----- Data shown
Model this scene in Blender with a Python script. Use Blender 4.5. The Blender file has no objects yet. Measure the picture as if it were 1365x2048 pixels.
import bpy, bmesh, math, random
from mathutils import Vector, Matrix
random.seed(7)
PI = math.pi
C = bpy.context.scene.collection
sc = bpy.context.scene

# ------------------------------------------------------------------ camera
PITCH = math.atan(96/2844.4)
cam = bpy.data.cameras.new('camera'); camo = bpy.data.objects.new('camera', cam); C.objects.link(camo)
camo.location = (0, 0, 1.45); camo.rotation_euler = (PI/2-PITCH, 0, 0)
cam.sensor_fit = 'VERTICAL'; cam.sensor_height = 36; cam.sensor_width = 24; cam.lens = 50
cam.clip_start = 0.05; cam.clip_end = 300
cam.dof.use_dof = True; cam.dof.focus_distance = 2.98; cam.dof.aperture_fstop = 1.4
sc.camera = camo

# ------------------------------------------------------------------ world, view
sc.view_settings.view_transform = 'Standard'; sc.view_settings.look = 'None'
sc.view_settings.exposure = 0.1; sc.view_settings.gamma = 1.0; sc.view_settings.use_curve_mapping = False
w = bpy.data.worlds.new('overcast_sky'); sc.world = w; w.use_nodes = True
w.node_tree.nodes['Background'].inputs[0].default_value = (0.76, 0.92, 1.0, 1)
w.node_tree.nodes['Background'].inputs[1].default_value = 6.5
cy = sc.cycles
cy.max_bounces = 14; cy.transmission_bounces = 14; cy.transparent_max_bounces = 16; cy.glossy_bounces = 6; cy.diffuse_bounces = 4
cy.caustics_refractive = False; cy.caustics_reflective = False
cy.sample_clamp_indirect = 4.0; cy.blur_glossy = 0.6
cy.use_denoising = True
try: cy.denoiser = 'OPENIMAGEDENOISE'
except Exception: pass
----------
What you need to do
Begin with the first line of the data above and, please, print each line exactly until you have printed the line containing "sc.camera = camo"; print nothing else.

Task output
Model this scene in Blender with a Python script. Use Blender 4.5. The Blender file has no objects yet. Measure the picture as if it were 1365x2048 pixels.
import bpy, bmesh, math, random
from mathutils import Vector, Matrix
random.seed(7)
PI = math.pi
C = bpy.context.scene.collection
sc = bpy.context.scene

# ------------------------------------------------------------------ camera
PITCH = math.atan(96/2844.4)
cam = bpy.data.cameras.new('camera'); camo = bpy.data.objects.new('camera', cam); C.objects.link(camo)
camo.location = (0, 0, 1.45); camo.rotation_euler = (PI/2-PITCH, 0, 0)
cam.sensor_fit = 'VERTICAL'; cam.sensor_height = 36; cam.sensor_width = 24; cam.lens = 50
cam.clip_start = 0.05; cam.clip_end = 300
cam.dof.use_dof = True; cam.dof.focus_distance = 2.98; cam.dof.aperture_fstop = 1.4
sc.camera = camo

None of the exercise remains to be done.